Le blog du CEPII

Fête de la musique

Retranscription écrite de l'émission du 21 juin "Les idées claires d'Agnès Bénassy Quéré", chronique hebdomadaire sur France Culture le jeudi matin à 7h38
Par Agnès Bénassy-Quéré
 Audio du 21 juin 2012


 

Aujourd’hui j’aurais pu vous parler de la réunion du G20 à Los Cabos au Mexique. Mais comme il ne s’y est pas passé grand chose, je vais plutôt me mettre au diapason du jour, celui de la fête de la musique.

Naturellement, les économistes considèrent la musique comme un secteur d’activité avec un marché, des prix, des échanges internationaux. Dans la classification à trois chiffres du commerce international, la musique porte le numéro 898 : « instruments de musique, accessoires et enregistrements ». Selon l’OMC, le premier exportateur mondial est la Chine, juste devant l’Allemagne, deux gros exportateurs d’instruments. Les Etats-Unis exportent bien des enregistrements mais cela rapporte moins que les instruments.

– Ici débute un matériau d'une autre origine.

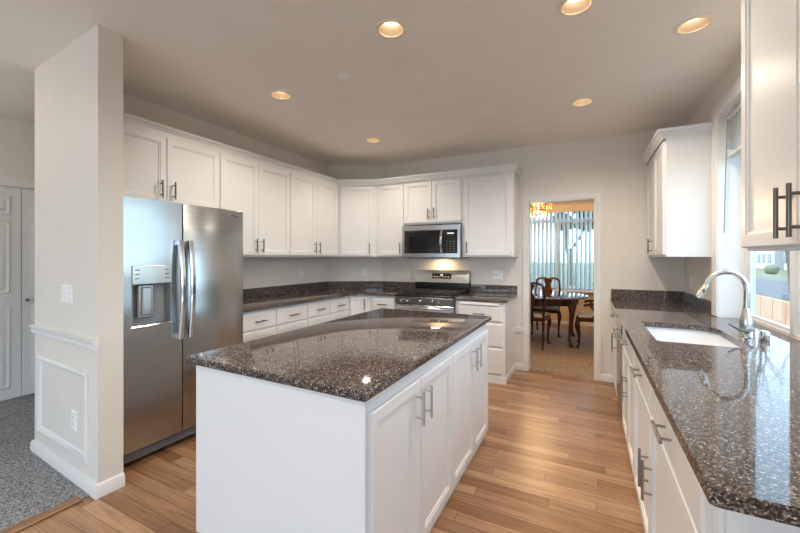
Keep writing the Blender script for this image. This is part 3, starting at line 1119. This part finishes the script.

Ceci dit, le secteur 898 ne représente que 0,4% du commerce mondial, alors faut-il vraiment s’y intéresser ? Eh bien je vous renvoie ici à une intéressante étude menée en 2010 par trois chercheurs français – Anne-Célia Disdier, Lionel Fontagné et Thierry Mayer - sur le commerce de biens dits « culturels » - pas seulement la musique, mais aussi le cinéma et les livres. Ils montrent qu’en aplanissant les différences culturelles, le commerce de ces biens favorise le commerce des autres produits. En nous inondant de films hollywoodiens, les américains sont parvenus à nous caser du coca et des jeans que nous n’aurions peut-être pas achetés spontanément en si grande quantité. Marc, pour redresser le solde commercial de la France, il faut encourager vos invités à exporter leur art.

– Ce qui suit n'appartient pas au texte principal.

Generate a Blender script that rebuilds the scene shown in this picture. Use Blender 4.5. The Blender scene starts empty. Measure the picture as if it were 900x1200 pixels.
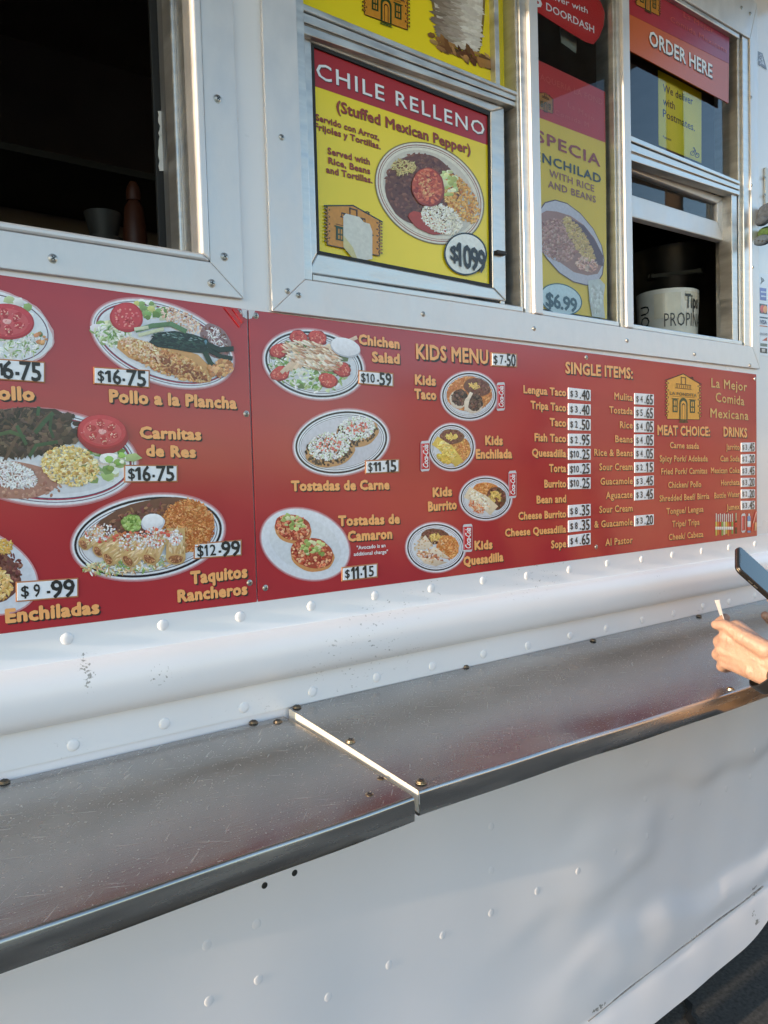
import bpy, bmesh, math, random
import numpy as np
from mathutils import Vector, Matrix

SC = bpy.context.scene
COL = SC.collection
rad = math.radians
random.seed(7)
RNG = random.Random(11)

# ------------------------------------------------------------------ camera
YAW, PITCH, ROLL, FPX = rad(36.3), rad(2.48), rad(-1.644), 900.0
CAM = Vector((0.0, -1.08, 1.50))
fw = Vector((math.sin(YAW) * math.cos(PITCH), math.cos(YAW) * math.cos(PITCH), -math.sin(PITCH)))
rt0 = Vector((math.cos(YAW), -math.sin(YAW), 0))
up0 = rt0.cross(fw)
rt = math.cos(ROLL) * rt0 + math.sin(ROLL) * up0
up = -math.sin(ROLL) * rt0 + math.cos(ROLL) * up0
cam_d = bpy.data.cameras.new('camera')
cam = bpy.data.objects.new('camera', cam_d)
COL.objects.link(cam)
M = Matrix.Identity(4)
for i in range(3):
    M[i][0], M[i][1], M[i][2], M[i][3] = rt[i], up[i], -fw[i], CAM[i]
cam.matrix_world = M
cam_d.sensor_fit = 'VERTICAL'
cam_d.sensor_height = 36.0
cam_d.lens = 36.0 * FPX / 1200.0
cam_d.clip_start = 0.02
cam_d.clip_end = 3000
SC.camera = cam

# ------------------------------------------------------------------ light
SUN_EL, SUN_BACK = rad(10.0), rad(-0.9)
to_sun = Vector((-math.cos(SUN_EL) * math.cos(SUN_BACK), math.cos(SUN_EL) * math.sin(SUN_BACK), math.sin(SUN_EL)))
world = bpy.data.worlds.new('World')
SC.world = world
world.use_nodes = True
wn = world.node_tree.nodes
wl = world.node_tree.links
wn.clear()
w_out = wn.new('ShaderNodeOutputWorld')
w_bg = wn.new('ShaderNodeBackground')
w_sky = wn.new('ShaderNodeTexSky')
w_sky.sky_type = 'NISHITA'
w_sky.sun_disc = False
w_sky.sun_elevation = SUN_EL
w_sky.sun_rotation = math.atan2(to_sun.x, to_sun.y)
w_sky.air_density = 1.0
w_sky.dust_density = 0.6
w_sky.ozone_density = 1.6
w_bg.inputs['Strength'].default_value = 0.15
wl.new(w_sky.outputs[0], w_bg.inputs[0])
wl.new(w_bg.outputs[0], w_out.inputs[0])
sun_d = bpy.data.lights.new('sun', 'SUN')
sun_d.energy = 2.05
sun_d.angle = rad(0.5)
sun_d.color = (1.0, 0.77, 0.54)
sun = bpy.data.objects.new('sun', sun_d)
COL.objects.link(sun)
sun.rotation_euler = to_sun.to_track_quat('Z', 'Y').to_euler()
sun.location = (-6, -2, 6)
SC.view_settings.view_transform = 'Standard'
SC.view_settings.look = 'None'
SC.view_settings.gamma = 1.0
SC.view_settings.use_curve_mapping = False
SC.view_settings.exposure = 1.9
SC.render.engine = 'CYCLES'
SC.cycles.max_bounces = 8
SC.cycles.transparent_max_bounces = 16
SC.cycles.use_denoising = True

# ------------------------------------------------------------------ helpers
def U(px, py, y=0.0):
    """point of the plane at depth y behind the truck's side seen at photo pixel (px, py)"""
    d = fw + rt * ((px - 450.0) / FPX) - up * ((py - 600.0) / FPX)
    return CAM + d * ((y - CAM.y) / d.y)

def lin(c):
    r = []
    for v in c:
        v = v / 255.0
        r.append(v / 12.92 if v <= 0.04045 else ((v + 0.055) / 1.055) ** 2.4)
    return tuple(r)

MATS = {}
def mat(name, col, rough=0.5, metal=0.0, spec=0.5, var=0.06, nscale=6.0, bump=0.0, bscale=60.0, coat=0.0,
        stretch=(1, 1, 1), rvar=0.0, sss=0.0, detail=6.0):
    """procedural principled material: colour and roughness broken up by noise, optional bump"""
    if name in MATS:
        return MATS[name]
    m = bpy.data.materials.new(name)
    m.use_nodes = True
    n, l = m.node_tree.nodes, m.node_tree.links
    b = n['Principled BSDF']
    b.inputs['Roughness'].default_value = rough
    b.inputs['Metallic'].default_value = metal
    b.inputs['Specular IOR Level'].default_value = spec
    b.inputs['Coat Weight'].default_value = coat
    b.inputs['Coat Roughness'].default_value = 0.08
    if sss:
        b.inputs['Subsurface Weight'].default_value = sss
        b.inputs['Subsurface Radius'].default_value = (0.01, 0.004, 0.002)
        b.inputs['Subsurface Scale'].default_value = 0.6
    tc = n.new('ShaderNodeTexCoord')
    mp = n.new('ShaderNodeMapping')
    mp.inputs['Scale'].default_value = stretch
    l.new(tc.outputs['Object'], mp.inputs[0])
    nz = n.new('ShaderNodeTexNoise')
    nz.inputs['Scale'].default_value = nscale
    nz.inputs['Detail'].default_value = detail
    l.new(mp.outputs[0], nz.inputs['Vector'])
    rp = n.new('ShaderNodeValToRGB')
    rp.color_ramp.elements[0].position = 0.3
    rp.color_ramp.elements[1].position = 0.7
    rp.color_ramp.elements[0].color = tuple(max(0, v * (1 - var)) for v in col) + (1,)
    rp.color_ramp.elements[1].color = tuple(min(1, v * (1 + var)) for v in col) + (1,)
    l.new(nz.outputs['Fac'], rp.inputs[0])
    l.new(rp.outputs[0], b.inputs['Base Color'])
    if rvar:
        mr = n.new('ShaderNodeMapRange')
        mr.inputs['From Min'].default_value = 0.3
        mr.inputs['From Max'].default_value = 0.7
        mr.inputs['To Min'].default_value = max(0.02, rough - rvar)
        mr.inputs['To Max'].default_value = rough + rvar
        l.new(nz.outputs['Fac'], mr.inputs[0])
        l.new(mr.outputs[0], b.inputs['Roughness'])
    if bump:
        n2 = n.new('ShaderNodeTexNoise')
        n2.inputs['Scale'].default_value = bscale
        n2.inputs['Detail'].default_value = 5
        l.new(mp.outputs[0], n2.inputs['Vector'])
        bp = n.new('ShaderNodeBump')
        bp.inputs['Strength'].default_value = bump
        bp.inputs['Distance'].default_value = 0.003
        l.new(n2.outputs['Fac'], bp.inputs['Height'])
        l.new(bp.outputs[0], b.inputs['Normal'])
    MATS[name] = m
    return m

def link(o, parent=None):
    COL.objects.link(o)
    if parent is not None:
        o.parent = parent
        o.matrix_parent_inverse = parent.matrix_world.inverted()
    return o

def new_obj(name, me, parent=None):
    return link(bpy.data.objects.new(name, me), parent)

def tag(o, label, cat, group=None):
    o['label'] = label
    o['category'] = cat
    if group:
        o['group'] = group
    return o

def thing(name, loc, label, cat, group=None):
    o = bpy.data.objects.new(name, None)
    o.empty_display_size = 0.05
    COL.objects.link(o)
    o.location = loc
    o.matrix_world = Matrix.Translation(loc)
    return tag(o, label, cat, group)

def finish(bm, name, mats, parent=None, smooth=False, angle=None):
    me = bpy.data.meshes.new(name)
    bm.normal_update()
    bm.to_mesh(me)
    bm.free()
    for m in (mats if isinstance(mats, (list, tuple)) else [mats]):
        me.materials.append(m)
    if smooth:
        me.polygons.foreach_set('use_smooth', [True] * len(me.polygons))
        if angle:
            me.set_sharp_from_angle(angle=rad(angle))
    return new_obj(name, me, parent)

def box(bm, x0, x1, y0, y1, z0, z1, bev=0.0, mi=0, seg=2):
    r = bmesh.ops.create_cube(bm, size=1.0)
    vs = r['verts']
    for v in vs:
        v.co = Vector(((x0 + x1) / 2 + v.co.x * (x1 - x0), (y0 + y1) / 2 + v.co.y * (y1 - y0), (z0 + z1) / 2 + v.co.z * (z1 - z0)))
    fs = list({f for v in vs for f in v.link_faces})
    for f in fs:
        f.material_index = mi
    if bev > 0:
        es = list({e for v in vs for e in v.link_edges})
        bmesh.ops.bevel(bm, geom=es, offset=bev, segments=seg, affect='EDGES', profile=0.5)

def hexa(bm, front, back, bev=0.0, mi=0):
    """prism between two quads given as 4 points each, in the same order"""
    fv = [bm.verts.new(p) for p in front]
    bv = [bm.verts.new(p) for p in back]
    fs = [bm.faces.new(fv), bm.faces.new(bv[::-1])]
    for i in range(4):
        j = (i + 1) % 4
        fs.append(bm.faces.new((fv[j], fv[i], bv[i], bv[j])))
    for f in fs:
        f.material_index = mi
    bmesh.ops.recalc_face_normals(bm, faces=fs)
    if bev > 0:
        es = list({e for f in fs for e in f.edges})
        bmesh.ops.bevel(bm, geom=es, offset=bev, segments=2, affect='EDGES', profile=0.5)

def slab(bm, quad, y, depth, bev=0.0, mi=0):
    """solid bar whose front face is the photo quad on the plane y, running back by depth"""
    f = [U(p[0], p[1], y) for p in quad]
    b = [p + Vector((0, depth, 0)) for p in f]
    hexa(bm, f, b, bev, mi)

def frame_ring(bm, outer, inner, y0, depth, bev=0.002, mi=0):
    """mitred frame of four boards; outer and inner are 4 world points (x, z)"""
    for i in range(4):
        j = (i + 1) % 4
        q = [outer[i], outer[j], inner[j], inner[i]]
        f = [Vector((p[0], y0, p[1])) for p in q]
        b = [Vector((p[0], y0 + depth, p[1])) for p in q]
        hexa(bm, f, b, bev, mi)

def xz(px, py, y=0.0):
    p = U(px, py, y)
    return (p.x, p.z)

def ngon_prism(bm, pts, y0, depth, mi=0):
    f = [bm.verts.new((p[0], y0, p[1])) for p in pts]
    b = [bm.verts.new((p[0], y0 + depth, p[1])) for p in pts]
    fs = [bm.faces.new(f), bm.faces.new(b[::-1])]
    n = len(pts)
    for i in range(n):
        j = (i + 1) % n
        fs.append(bm.faces.new((f[j], f[i], b[i], b[j])))
    for q in fs:
        q.material_index = mi
    bmesh.ops.recalc_face_normals(bm, faces=fs)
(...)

Les économistes s’intéressent aussi à la rémunération des musiciens et en particulier à l’effet « super-star » - au petit nombre d’individus qui perçoivent des rémunérations mirobolantes. Un professeur de Princeton – Alan Krueger - s’est ainsi demandé pourquoi le prix des billets pour les concerts de rock s’est envolé dans les années 1990. A partir d’un fichier de 270 679 concerts, il a montré que la hausse des prix ne s’expliquait ni par une hausse des coûts, ni par une hausse de la demande (la fréquentation des concerts a diminué au cours de cette période), ni par le manque de concurrence, ni même par une élévation de la qualité des rock stars. Vous vous demandez peut-être comment Krueger a mesuré cette qualité. Un chercheur avant lui avait mesuré la richesse harmonique de la voix au moment où le chanteur prononce le mot « love ». Moins sentimental, Krueger s’en est tenu à la taille des articles pour chaque groupe dans l’ouvrage de référence The Rolling Stone Encyclopedia of Rock & Roll. Résultat : le prix du concert augmente bien avec la supposée qualité du rocker, et ce de plus en plus au cours du temps, mais la qualité moyenne des stars ne s’améliore pas spécialement. Finalement, pour Alan Krueger, la cause principale de la hausse des prix des concerts rock est la disparition progressive de l’effet de levier des concerts sur la rémunération des rockers. Par le passé, les groupes bradaient leurs concerts pour se faire connaître et amorcer les ventes de disques. Avec le téléchargement des chansons, les concerts n’apportent plus de bénéfice indirect et il  faut donc monnayer le plus possible les concerts eux-mêmes.

Krueger a aussi trouvé – incroyable – que les concerts étaient plus chers pour les groupes féminins que pour les groupes masculins. Mais je m’arrête car c’est la fête de la musique, non la journée de la femme.